Phosphorus storage and mobilization in coastal Phragmites wetlands: Influence of local-scale hydrodynamics

Abstract

Coastal Phragmites wetlands are at the interface between terrestrial and aquatic ecosystems and are important for nutrient retention and regulation. They can act both as nutrient sinks and sources for phosphorus, depending on environmental conditions, sediment properties as well as antecedent nutrient loadings and sorption capacities of the sediments. The Darss-Zingst Bodden Chain is a shallow lagoon system at the German Baltic coast with a long eutrophication history which is lined almost at its entire length by Phragmites wetlands.
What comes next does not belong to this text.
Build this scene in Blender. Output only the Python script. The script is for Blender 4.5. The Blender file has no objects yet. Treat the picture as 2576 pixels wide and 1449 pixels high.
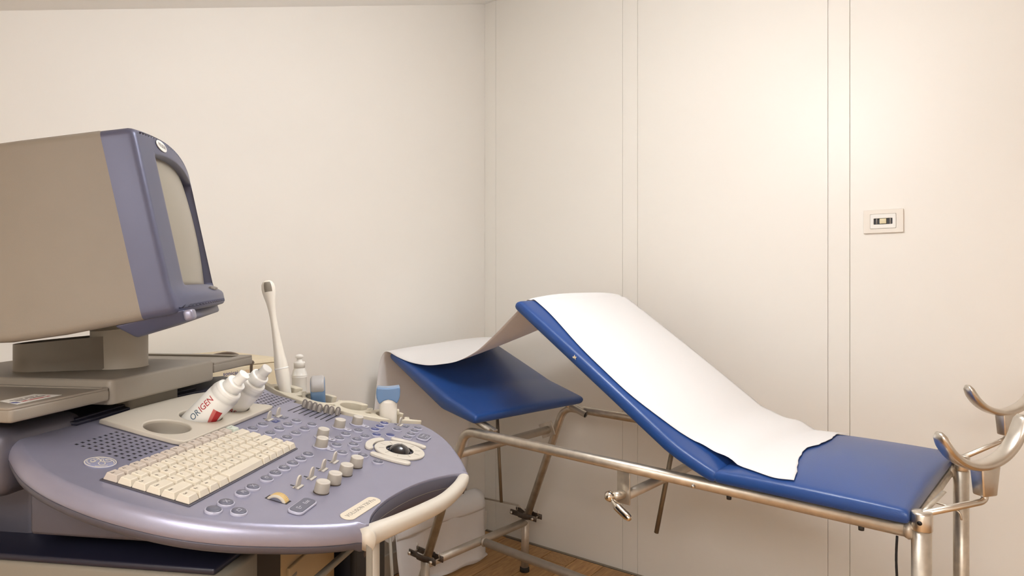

In order to elucidate under which conditions these wetlands act as sources or sinks for phosphorus, in-situ data of chemo-physical characteristics of water and sediment samples were combined with hydrodynamic measurements and laboratory experiments. A basin zone within the wetland serves as accumulation sink for fine-grained particles rich in phosphorus, iron, manganese and organic matter. The Phragmites stems reduce the water flow and allow the accumulation of organic matter and minerals. Without turbulent mixing and downward flow the bottom water and the sediment surface lack replenishment of oxygen. The relationship between oxygen saturation in the water and soluble reactive phosphorus (SRP) concentrations showed a threshold-type behavior. Under oxygen deficiency soluble reactive phosphorus concentrations in the water were significantly higher than under aerated conditions (oxygen saturation <10%: mean SRP = 0.22 mg/L vs. oxygen saturation >10%: mean SRP = 0.02 mg/L). During stagnant periods with low water level, low-turbulence and thus low-oxygen conditions phosphorus from the sediments is released. But the sediments are capable of becoming sinks again once oxygen is resupplied. When vertical downward flows are dominant in the water and turbulent kinetic energy rises, oxygen saturation increases. A thin oxic sediment surface layer rich in iron and manganese is able to readsorb phosphorus quickly as kinetic sorption experiments show, but due to its redox sensitivity the immobilization is – at least in part – only temporary. This study demonstrated that sediments in coastal Phragmites wetlands can switch their function from sink to source of soluble reactive phosphorus on a very short time-scale, depending on local-scale hydrodynamic conditions and the state of the oxic–anoxic sediment interface.